Но выбор уже был сделан.
После второго рейда я тоже долго не мог заснуть, но уже не потому, что меня томили какие-то сомнения. Нет! Я вспомнил строй разведчиков на пирсе и босоногого Белова на правом фланге. Я отчетливо представил себе позор, до которого лучше не дожить, чем его испытать. Лучше пасть славной смертью Саши Сенчука, лучше уж, на самый худой конец, мучиться перед кончиной, как тяжело раненный матрос Николай Рябов, чем, подобно Белову, здоровому и невредимому, не иметь силы поднять голову, чтобы посмотреть в глаза своему командиру, своему товарищу.
Испытания только начинались. Но второй рейд уже не похож был на первый.

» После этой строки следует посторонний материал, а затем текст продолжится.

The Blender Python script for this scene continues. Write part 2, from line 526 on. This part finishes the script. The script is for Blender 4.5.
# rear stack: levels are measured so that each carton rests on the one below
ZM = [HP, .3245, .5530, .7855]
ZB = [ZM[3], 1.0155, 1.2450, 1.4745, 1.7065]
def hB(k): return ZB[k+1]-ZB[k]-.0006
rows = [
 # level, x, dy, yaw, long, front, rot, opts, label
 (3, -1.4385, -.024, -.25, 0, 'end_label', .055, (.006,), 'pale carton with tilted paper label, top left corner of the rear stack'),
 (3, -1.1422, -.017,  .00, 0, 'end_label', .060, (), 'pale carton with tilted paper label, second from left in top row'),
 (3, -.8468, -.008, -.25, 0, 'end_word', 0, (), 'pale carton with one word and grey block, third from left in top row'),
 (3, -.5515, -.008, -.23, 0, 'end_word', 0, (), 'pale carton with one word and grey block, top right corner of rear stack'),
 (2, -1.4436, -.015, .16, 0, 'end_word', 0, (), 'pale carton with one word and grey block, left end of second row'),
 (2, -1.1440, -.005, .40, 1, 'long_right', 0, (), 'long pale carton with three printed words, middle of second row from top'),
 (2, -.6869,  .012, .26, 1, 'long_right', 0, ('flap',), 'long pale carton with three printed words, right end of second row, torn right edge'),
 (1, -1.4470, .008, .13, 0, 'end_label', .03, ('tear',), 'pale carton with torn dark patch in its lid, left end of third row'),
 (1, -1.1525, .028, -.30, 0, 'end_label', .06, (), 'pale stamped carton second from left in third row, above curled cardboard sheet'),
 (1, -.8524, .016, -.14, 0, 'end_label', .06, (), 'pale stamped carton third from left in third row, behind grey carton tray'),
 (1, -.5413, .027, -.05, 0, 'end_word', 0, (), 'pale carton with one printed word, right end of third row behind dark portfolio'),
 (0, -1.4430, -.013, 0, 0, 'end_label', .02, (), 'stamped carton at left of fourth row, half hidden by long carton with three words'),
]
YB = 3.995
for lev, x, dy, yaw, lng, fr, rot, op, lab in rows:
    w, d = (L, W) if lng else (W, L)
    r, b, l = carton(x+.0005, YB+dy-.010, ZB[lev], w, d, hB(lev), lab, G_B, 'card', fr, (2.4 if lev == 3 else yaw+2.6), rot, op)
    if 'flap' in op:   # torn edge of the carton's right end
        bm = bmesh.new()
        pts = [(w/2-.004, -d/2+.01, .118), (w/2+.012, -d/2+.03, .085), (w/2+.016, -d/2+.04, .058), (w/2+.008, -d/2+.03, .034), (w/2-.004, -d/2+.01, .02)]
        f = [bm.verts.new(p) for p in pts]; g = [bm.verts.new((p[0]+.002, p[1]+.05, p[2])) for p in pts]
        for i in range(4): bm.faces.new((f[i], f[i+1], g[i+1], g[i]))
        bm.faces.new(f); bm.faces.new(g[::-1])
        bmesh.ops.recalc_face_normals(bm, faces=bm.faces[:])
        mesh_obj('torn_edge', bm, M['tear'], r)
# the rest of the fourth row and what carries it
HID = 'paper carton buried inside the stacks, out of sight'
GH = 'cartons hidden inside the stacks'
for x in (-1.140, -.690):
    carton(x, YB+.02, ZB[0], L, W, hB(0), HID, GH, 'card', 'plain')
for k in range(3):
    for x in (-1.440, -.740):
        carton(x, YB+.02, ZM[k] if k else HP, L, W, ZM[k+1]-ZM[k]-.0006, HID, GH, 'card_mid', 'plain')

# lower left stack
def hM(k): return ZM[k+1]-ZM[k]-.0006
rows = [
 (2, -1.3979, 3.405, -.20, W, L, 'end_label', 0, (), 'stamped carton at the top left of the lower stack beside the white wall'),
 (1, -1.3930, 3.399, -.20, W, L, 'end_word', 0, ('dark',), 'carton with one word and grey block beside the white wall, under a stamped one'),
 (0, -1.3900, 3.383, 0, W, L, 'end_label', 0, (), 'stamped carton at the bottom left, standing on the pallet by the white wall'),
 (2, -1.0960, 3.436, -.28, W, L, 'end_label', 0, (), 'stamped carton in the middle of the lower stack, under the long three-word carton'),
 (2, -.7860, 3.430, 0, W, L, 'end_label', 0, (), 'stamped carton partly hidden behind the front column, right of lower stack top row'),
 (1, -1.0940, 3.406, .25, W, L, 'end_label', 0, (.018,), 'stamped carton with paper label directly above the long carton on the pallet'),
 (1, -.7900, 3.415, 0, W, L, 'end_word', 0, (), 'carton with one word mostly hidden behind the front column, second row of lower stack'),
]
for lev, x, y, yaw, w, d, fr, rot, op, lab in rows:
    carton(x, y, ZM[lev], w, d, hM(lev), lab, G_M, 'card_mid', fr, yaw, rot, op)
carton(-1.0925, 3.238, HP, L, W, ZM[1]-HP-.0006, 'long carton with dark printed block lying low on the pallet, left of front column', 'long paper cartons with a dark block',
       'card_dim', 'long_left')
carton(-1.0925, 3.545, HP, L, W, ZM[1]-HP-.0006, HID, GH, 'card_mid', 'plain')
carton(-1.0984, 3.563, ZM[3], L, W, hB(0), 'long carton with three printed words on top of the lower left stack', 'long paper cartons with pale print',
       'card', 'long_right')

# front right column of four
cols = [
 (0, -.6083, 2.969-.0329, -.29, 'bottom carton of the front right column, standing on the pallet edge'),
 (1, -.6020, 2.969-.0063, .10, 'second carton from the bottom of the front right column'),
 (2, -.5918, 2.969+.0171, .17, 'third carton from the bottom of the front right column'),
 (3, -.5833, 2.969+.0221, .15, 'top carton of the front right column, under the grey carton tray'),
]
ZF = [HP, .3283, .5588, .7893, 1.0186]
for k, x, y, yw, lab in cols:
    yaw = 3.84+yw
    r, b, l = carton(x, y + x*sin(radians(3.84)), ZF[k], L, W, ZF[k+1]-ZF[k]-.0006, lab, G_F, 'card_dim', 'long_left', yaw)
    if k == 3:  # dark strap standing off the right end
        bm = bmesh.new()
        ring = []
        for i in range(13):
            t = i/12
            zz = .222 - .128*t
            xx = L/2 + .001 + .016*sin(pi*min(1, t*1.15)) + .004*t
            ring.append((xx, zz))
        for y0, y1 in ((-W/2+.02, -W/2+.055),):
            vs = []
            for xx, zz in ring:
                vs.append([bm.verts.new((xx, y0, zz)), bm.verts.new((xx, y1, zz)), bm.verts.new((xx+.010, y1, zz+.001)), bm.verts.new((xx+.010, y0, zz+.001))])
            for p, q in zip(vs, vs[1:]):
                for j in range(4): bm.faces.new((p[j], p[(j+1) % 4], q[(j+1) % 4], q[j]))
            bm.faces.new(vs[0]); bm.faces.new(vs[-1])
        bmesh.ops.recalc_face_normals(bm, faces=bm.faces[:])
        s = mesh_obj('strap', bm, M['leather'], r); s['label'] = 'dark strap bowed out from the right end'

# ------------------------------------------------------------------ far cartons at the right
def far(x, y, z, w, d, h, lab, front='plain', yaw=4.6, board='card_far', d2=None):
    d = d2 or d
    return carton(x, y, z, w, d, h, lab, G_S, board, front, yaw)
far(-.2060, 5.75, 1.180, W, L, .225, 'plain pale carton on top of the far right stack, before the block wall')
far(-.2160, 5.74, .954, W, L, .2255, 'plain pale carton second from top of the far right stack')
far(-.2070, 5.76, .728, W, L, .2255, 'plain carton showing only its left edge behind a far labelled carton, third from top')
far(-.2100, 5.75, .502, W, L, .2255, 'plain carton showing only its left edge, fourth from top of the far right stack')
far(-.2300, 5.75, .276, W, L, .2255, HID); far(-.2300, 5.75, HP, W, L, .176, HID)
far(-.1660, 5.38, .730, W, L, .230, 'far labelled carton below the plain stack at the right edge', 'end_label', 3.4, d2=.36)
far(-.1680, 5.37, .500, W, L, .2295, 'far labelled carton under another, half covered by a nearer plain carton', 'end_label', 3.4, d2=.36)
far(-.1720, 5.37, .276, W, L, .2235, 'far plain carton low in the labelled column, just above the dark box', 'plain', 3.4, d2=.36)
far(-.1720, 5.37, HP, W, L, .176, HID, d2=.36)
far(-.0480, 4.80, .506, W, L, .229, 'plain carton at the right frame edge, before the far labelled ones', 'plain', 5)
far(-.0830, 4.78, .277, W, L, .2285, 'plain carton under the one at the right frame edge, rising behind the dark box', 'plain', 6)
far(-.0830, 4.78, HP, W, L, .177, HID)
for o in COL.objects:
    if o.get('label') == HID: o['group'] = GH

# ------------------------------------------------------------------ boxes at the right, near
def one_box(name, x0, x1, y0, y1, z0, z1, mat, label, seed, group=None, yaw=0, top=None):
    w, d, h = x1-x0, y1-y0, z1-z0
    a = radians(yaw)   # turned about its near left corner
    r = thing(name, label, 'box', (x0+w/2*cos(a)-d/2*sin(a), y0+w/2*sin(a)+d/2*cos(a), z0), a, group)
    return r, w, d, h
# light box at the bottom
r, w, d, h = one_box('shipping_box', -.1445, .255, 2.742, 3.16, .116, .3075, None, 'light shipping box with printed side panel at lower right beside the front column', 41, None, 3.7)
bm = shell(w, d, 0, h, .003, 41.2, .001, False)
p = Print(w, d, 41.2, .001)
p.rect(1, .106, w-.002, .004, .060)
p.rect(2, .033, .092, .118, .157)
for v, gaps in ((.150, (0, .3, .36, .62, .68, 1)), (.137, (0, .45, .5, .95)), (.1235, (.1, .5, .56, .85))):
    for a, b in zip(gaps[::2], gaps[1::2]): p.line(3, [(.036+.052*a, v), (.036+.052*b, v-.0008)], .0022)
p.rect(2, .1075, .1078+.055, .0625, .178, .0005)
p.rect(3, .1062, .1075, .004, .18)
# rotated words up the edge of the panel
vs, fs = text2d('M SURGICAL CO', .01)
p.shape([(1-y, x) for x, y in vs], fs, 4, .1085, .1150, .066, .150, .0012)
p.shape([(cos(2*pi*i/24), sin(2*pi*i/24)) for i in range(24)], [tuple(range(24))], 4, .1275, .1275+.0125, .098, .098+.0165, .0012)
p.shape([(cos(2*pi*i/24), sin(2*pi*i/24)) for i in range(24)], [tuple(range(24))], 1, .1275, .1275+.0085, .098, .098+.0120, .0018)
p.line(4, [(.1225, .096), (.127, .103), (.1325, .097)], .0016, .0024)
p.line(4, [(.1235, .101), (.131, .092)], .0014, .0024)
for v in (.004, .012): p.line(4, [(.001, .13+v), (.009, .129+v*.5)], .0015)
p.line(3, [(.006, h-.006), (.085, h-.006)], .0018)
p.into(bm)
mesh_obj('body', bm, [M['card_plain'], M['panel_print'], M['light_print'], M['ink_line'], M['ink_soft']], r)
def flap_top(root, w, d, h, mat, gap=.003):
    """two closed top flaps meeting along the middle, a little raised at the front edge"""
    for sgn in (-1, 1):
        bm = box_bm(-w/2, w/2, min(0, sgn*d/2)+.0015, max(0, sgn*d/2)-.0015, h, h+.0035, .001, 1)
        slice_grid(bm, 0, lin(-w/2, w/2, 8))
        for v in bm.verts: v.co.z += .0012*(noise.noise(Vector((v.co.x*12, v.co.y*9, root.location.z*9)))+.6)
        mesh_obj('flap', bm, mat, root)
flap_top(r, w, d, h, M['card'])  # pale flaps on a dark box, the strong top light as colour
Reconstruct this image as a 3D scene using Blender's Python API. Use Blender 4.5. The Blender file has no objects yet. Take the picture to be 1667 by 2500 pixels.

Спокойней и уверенней смотрел я в будущее.
Сила силу ломит
1
В истории отряда североморских разведчиков можно встретить названия различных мысов и фьордов. Чаще других упоминается мыс Пикшуев на побережье Мотовского залива, близ устья реки Большая Западная Лица. Этот отлогий мыс косой вдавался в Мотовский залив. Если учесть, что через залив шло снабжение наших войск, оборонявших хребет Муста-Тунтури, то станет ясным, какое значение придавал враг мысу Пикшуев. Здесь были его наблюдательные пункты, доты. Постоянный гарнизон горных егерей-пехотинцев и артиллеристов оборонял мыс с моря и с суши.
Накануне первого похода на мыс Пикшуев к нам в отряд пришла Ольга Параева, Оленька, как ее тут же прозвали разведчики, — маленькая, стройная, миловидная блондинка, карелка по национальности. Параеву направили в отряд как санитарку и переводчицу. Она знала финский язык, а по данным разведки мыс Пикшуев обороняли наряду с егерями и финны.
Появление Оленьки Параевой вызвало необычайное оживление среди разведчиков. Некоторые моряки вспоминали старую примету о незавидной судьбе корабля, который примет на борт женщину. «Да какая она женщина — девчушка!» говорили те, кто с особым усердием стал следить за своей внешностью. Едко подтрунивали над мнимо больными, повалившими на прием к «доктору», у которого чуть скуластое с румянцем личико и озорные серые глаза с необычайно длинными ресницами.